India's e-commerce export sector holds substantially more potential than it has realised so far, and a senior government trade official is confident the country can add at least USD 10 billion to those figures within the next two to three years. Rajesh Kumar Mishra, an additional director at the Directorate General of Foreign Trade (DGFT), anchored his argument by drawing attention to the enormous distance between India's current performance and the benchmark set by China, which ships out USD 300 billion worth of goods through e-commerce channels every year.
A Structural Advantage That Remains Underused
Mishra placed India's large MSME base at the heart of the opportunity. The country has an extensive network of small and medium manufacturers who are capable of producing quality goods at scale, yet this strength has not been fully channelled into cross-border digital trade. "We should add to USD 10 billion dollars or more exports by e-commerce, so the potential is very huge because we are a large country with large number of MSMEs having capacity to manufacture quality products," he said. The logic is clear: with the right digital platforms, reliable logistics, and market readiness, Indian small manufacturers could be reaching far more buyers overseas than they currently do, and doing so profitably.
India Post as an Affordable Logistics Option for Small Exporters
Among the practical tools Mishra highlighted, India Post emerged as a particularly significant lever. The government's own postal network, he said, offers competitive international shipping rates that small exporters can use to move their goods abroad at a price that makes sense. "The e-commerce caters to requirements of a global consumer base, so the platforms which are there, online platforms and leveraging the supplies, supply chains like India Post, our own postal department government of India entity, which provides very competitive rates for supply of goods abroad, so that can be leveraged to create a situation where our small consignments can be sent at a competitive rate to a foreign country," he explained. This is meaningful because the cost of international shipping has historically been one of the biggest barriers preventing small Indian exporters from accessing global markets. A government-backed solution that meaningfully lowers that cost can directly enable more MSMEs to serve international customers for the first time.

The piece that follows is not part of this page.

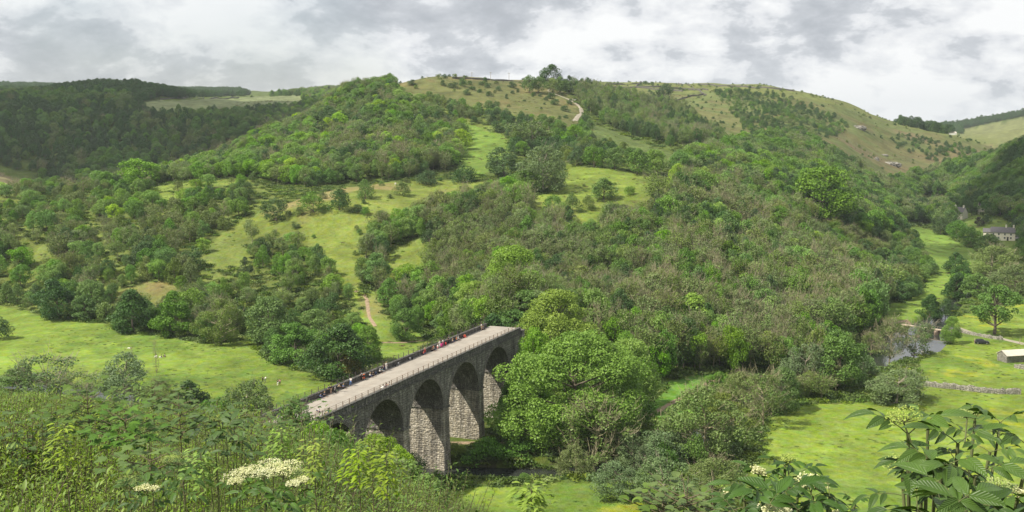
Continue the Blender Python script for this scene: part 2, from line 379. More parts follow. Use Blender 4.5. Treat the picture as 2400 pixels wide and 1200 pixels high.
lw = inpoly(gu, gv, [(-400, 430), (240, 440), (620, 424), (840, 560), (900, 720), (1000, 800), (880, 860), (-400, 800)]) | inpoly(gu, gv, [(920, 200), (1262, 272), (1600, 385), (1330, 385), (1200, 372), (1085, 288), (960, 280)])
gcol[lw] = (.125, .160, .036)                                          # rough grass between the scattered bushes
gcol *= (1 + .5 * vnoise(gx, gy, 9))[:, None]
ju = vnoise(gx, gy, 7) * 14; jv = vnoise(gx + 50, gy, 7) * 8
vis = (EL >= HOR - .004).ravel() & (gy > 100)
for k, P in OPEN.items():
    m = (inpoly(gu + ju, gv + jv, P) | ((k not in ('hill_right', 'meadow_right', 'brown_left', 'far_right')) & inpoly(gu + ju, gv + jv - 4.0 / np.maximum(gy, 50) * FPX, P))) & vis
    c = np.array(OCOL[k]); a = (1 + .30 * vnoise(gx, gy, 30) + .35 * vnoise(gx, gy, 8) + .25 * vnoise(gx, gy, 3))
    gcol[m] = (c[None] * a[:, None])[m]
# dry, straw-coloured and bare patches
dry = np.clip((vnoise(gx, gy + 300, 26) + .6 * vnoise(gx, gy, 9) - .02) * 4, 0, 1)
for k, amt, dc in (('bench', .7, (.235, .185, .085)), ('hilltop', .55, (.18, .145, .06)), ('clearing', .7, (.21, .17, .07)), ('hill_right', .35, (.17, .13, .06)), ('path_glade', .5, (.22, .17, .08)), ('bench_right', .25, (.21, .19, .06)), ('brown_left', .5, (.19, .15, .085))):
    m = inpoly(gu, gv, OPEN[k]) & vis
    a = (dry * amt)[:, None]; gcol[m] = (gcol * (1 - a) + np.array(dc) * a)[m]
# reddish scree and steep brown ground on the far right flank
m = inpoly(gu, gv, [(1900, 300), (2020, 290), (2330, 345), (2370, 365), (2200, 410), (2060, 440), (2000, 390), (1930, 350)]) & vis
a = np.clip(.38 + 1.1 * vnoise(gx, gy, 40), 0, .75)[:, None]; gcol[m] = (gcol * (1 - a) + np.array((.165, .120, .070)) * a)[m]
m = inpoly(gu, gv, [(1960, 245), (2100, 292), (2330, 345), (2345, 330), (2100, 265), (1950, 215), (1700, 190), (1350, 180), (1350, 235), (1700, 212)]) & vis
a = np.clip(.7 + 1.0 * vnoise(gx, gy, 40), 0, .95)[:, None]; gcol[m] = (gcol * (1 - a) + np.array((.135, .155, .045)) * a)[m]
# darker rushy patches in the meadows
m = (inpoly(gu, gv, OPEN['meadow_left']) | inpoly(gu, gv, OPEN['meadow_right'])) & vis
a = (np.clip((vnoise(gx + 900, gy, 20) + .6 * vnoise(gx, gy + 400, 6) - .12) * 3.5, 0, .55))[:, None]; a[~m] = 0; gcol = gcol * (1 - a) + np.array((.085, .150, .026)) * a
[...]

Free Trade Agreements Need Exporters to Be Ready
India has been actively pursuing free trade agreements with a number of countries, but Mishra was clear that these deals are only as good as the exporters who are equipped to capitalise on them. MSMEs and manufacturers need to thoroughly understand the rules, product standards, and specific market requirements that come attached to each agreement. Without that level of preparation, the potential benefits of FTAs risk remaining theoretical rather than translating into tangible export gains on the ground for businesses.
MSMEs at the Core of India's 25 Per Cent GDP Manufacturing Ambition
Mishra also placed the e-commerce export push squarely within the context of India's longer-term industrial goals. Government policy is targeting manufacturing at 25 per cent of GDP, and MSMEs, given how widely they are distributed across the country, are considered central to achieving that shift. He stressed that businesses in this segment must raise their quality standards and think at a bigger scale, since growth in firm size directly amplifies the collective economic contribution the sector makes to the national economy.
The USD 1 Trillion Merchandise Export Target
India has set a target of USD 1 trillion in merchandise exports over five years. Mishra was direct in stating that free trade agreements on their own cannot deliver that outcome. Multiple forces must work together, each reinforcing the others, for the target to come within reach. "It is a bouquet of everything, all factors e-commerce will add, our quality improvements will add, the kind of credit that is being provided through the export promotion mission because it is not in a vacuum, it is a combination of all the factors that we are encountering right now," he said. Mishra specifically tied together e-commerce growth, quality improvements in Indian goods, and credit support extended through the export promotion mission as three elements that must work in tandem to drive meaningful and sustained export expansion over the years ahead.